Es gibt keine Bergarbeiter, Demonstranten oder Gefangene

All das schiebt Regisseur Štorman beiseite. Es gibt keine Bergarbeiter, Demonstranten oder Gefangene. Einzig ein klappriges Boot, das sich der Emigrant oder Flüchtende aus Resten zusammenbaut, wird als Bild greifbar vorgeführt. Štorman schwebt insgesamt eher eine moderne Passion auf die Toleranz vor. Es bleibt eine ängstlich jeden Realismus meidende Deutung, die nichts mit Nonos Aufschrei zu tun hat. Bei Štorman wird eine innere Freiheit beschworen, ohne sinnfällig darzustellen, um welche Freiheit es geht.
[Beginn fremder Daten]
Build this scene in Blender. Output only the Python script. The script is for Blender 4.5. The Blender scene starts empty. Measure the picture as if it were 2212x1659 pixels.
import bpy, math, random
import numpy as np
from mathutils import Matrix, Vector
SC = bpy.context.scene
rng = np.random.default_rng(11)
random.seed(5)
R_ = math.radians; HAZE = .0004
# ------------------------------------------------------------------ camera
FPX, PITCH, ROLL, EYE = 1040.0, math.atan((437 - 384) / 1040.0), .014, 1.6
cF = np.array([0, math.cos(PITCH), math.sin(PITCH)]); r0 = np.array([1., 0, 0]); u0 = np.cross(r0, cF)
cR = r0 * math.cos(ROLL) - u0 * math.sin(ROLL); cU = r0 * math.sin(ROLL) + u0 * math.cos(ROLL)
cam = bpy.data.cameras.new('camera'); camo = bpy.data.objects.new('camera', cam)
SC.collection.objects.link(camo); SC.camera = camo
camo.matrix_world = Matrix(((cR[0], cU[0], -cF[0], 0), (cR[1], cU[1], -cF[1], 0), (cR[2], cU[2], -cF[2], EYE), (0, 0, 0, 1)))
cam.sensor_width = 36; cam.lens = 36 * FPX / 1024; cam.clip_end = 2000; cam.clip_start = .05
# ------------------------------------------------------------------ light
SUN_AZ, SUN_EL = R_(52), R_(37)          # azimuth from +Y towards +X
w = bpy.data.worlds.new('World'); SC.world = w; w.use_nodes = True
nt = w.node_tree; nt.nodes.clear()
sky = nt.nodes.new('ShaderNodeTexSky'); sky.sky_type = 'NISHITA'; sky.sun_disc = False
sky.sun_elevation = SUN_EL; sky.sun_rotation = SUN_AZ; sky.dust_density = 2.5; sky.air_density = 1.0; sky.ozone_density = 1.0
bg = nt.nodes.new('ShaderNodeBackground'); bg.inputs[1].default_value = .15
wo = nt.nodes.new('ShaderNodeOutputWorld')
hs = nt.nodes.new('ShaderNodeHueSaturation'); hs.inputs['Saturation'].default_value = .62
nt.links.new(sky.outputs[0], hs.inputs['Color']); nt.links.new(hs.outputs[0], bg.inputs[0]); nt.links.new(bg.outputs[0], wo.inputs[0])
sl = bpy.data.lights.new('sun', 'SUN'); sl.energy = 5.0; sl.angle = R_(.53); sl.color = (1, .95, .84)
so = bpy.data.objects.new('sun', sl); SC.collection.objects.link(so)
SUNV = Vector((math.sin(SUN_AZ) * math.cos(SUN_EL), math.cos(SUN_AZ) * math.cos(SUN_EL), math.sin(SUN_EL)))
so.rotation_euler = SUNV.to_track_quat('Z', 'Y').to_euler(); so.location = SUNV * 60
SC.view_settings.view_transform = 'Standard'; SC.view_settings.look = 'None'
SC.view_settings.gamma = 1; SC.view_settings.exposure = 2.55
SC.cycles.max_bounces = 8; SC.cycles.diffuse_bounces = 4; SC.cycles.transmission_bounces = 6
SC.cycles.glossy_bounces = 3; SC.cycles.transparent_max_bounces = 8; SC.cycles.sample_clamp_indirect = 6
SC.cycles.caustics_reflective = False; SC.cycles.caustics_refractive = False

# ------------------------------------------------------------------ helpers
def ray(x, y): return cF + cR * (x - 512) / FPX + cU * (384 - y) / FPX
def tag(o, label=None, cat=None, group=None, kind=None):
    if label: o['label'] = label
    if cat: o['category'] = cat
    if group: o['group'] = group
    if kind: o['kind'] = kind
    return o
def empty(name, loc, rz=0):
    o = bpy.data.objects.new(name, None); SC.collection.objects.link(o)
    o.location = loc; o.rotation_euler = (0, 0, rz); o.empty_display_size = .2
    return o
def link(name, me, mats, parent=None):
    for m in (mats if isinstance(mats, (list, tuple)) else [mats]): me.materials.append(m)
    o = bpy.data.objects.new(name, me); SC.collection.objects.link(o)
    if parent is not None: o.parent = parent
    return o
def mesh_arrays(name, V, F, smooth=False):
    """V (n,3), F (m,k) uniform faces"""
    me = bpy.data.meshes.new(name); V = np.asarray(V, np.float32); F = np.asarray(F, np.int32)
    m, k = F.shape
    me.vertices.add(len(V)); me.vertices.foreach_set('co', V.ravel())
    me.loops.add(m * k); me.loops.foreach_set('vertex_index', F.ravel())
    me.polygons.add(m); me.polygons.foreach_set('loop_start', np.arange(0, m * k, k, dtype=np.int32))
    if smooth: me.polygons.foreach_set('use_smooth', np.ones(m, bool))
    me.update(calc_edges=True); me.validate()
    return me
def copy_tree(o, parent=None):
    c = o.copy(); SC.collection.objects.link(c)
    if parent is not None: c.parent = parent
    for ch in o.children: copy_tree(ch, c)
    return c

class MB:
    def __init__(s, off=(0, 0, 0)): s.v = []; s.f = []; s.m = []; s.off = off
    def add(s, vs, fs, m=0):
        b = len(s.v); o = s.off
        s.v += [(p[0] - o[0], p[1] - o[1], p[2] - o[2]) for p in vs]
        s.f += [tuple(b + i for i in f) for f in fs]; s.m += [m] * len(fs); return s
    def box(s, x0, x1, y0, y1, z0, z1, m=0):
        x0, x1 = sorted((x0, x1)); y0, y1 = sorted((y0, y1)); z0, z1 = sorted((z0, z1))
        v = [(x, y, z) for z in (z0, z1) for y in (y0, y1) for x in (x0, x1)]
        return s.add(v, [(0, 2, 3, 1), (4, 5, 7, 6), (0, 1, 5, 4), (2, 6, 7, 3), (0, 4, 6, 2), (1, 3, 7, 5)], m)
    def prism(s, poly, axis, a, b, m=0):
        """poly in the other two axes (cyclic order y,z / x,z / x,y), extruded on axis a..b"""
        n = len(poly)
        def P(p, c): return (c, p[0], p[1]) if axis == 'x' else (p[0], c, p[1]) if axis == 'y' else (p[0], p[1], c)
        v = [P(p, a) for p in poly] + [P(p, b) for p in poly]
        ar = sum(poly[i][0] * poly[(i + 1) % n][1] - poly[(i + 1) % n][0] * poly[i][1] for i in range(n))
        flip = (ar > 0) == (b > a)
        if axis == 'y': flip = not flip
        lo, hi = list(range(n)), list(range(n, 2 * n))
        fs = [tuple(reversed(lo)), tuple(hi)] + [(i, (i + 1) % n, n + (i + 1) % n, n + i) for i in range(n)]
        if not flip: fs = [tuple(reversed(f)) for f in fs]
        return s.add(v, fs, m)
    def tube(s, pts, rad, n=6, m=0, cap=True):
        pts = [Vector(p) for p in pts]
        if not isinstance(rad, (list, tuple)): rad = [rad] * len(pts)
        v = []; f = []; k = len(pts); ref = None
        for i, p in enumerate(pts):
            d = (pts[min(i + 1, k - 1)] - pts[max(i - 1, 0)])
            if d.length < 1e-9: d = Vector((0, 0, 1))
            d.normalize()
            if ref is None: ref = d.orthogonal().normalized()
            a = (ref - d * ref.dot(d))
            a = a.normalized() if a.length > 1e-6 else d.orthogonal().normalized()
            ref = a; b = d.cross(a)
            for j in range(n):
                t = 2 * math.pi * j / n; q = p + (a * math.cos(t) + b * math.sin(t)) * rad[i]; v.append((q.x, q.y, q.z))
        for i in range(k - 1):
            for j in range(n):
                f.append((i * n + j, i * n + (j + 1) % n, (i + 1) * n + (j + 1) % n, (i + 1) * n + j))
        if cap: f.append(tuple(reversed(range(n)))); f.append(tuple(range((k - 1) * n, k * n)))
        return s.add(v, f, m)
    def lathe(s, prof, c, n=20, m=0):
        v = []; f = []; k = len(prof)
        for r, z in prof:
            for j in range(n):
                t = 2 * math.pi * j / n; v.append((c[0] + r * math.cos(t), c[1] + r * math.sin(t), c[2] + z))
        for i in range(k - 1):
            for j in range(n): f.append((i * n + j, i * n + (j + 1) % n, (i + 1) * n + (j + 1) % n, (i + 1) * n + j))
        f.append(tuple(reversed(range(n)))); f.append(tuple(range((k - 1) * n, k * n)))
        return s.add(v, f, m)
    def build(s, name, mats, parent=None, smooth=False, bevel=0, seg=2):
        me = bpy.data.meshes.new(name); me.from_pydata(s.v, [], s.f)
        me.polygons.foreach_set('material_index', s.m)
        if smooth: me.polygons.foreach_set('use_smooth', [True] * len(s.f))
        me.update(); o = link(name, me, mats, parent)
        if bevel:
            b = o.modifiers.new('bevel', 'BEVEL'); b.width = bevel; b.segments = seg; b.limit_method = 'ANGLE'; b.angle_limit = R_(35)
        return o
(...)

In der Komischen Oper wird ein Text Carolin Emckes von der Schauspielerin Ilse Ritter vorgetragen. Sie verkörpert auf der Bühne einen schwarzen Engel der Geschichte. „An den Füßen stirbt man zuerst. Was immer sonst in die Tasche für die Flucht gehört, das ist das wichtigste. Ohne die richtigen Schuhe kein Überleben.“

Carolin Emckes Textbeitrag ist eine poetische Insel in der Oper

Carolin Emckes gesprochener und im Programmheft abgedruckter Text ist eine poetische Insel in Nonos Collage. Es überrascht ein wenig, weil die Friedenspreisträgerin des Deutschen Buchhandels zuerst als Journalistin und Publizistin für objektive Berichterstattung steht, aber hier in die subjektive Wahrnehmungsperspektive eines kriegstraumatisierten Opfers schlüpft. Ihr Text ist berührend.

Die Solistenschar ist sehens- und hörenswert. Sean Panikkar kann sich als Emigrante mit seinem schneidigen Tenor den Weg durch die Eiswüste bahnen. Gloria Rehm als „Seine Gefährtin“ und Deniz Uzun als „Eine Frau“ verkörpern eindrucksvoll die Sehnsüchte zwischen Bleiben und Gehen. Tom Erik Lie ersingt dem Algerier ein starkes Format.

Komische Oper, Behrenstr. 55-57, Mitte. Termine: 25., 27., 29.9., 1., und 3.10.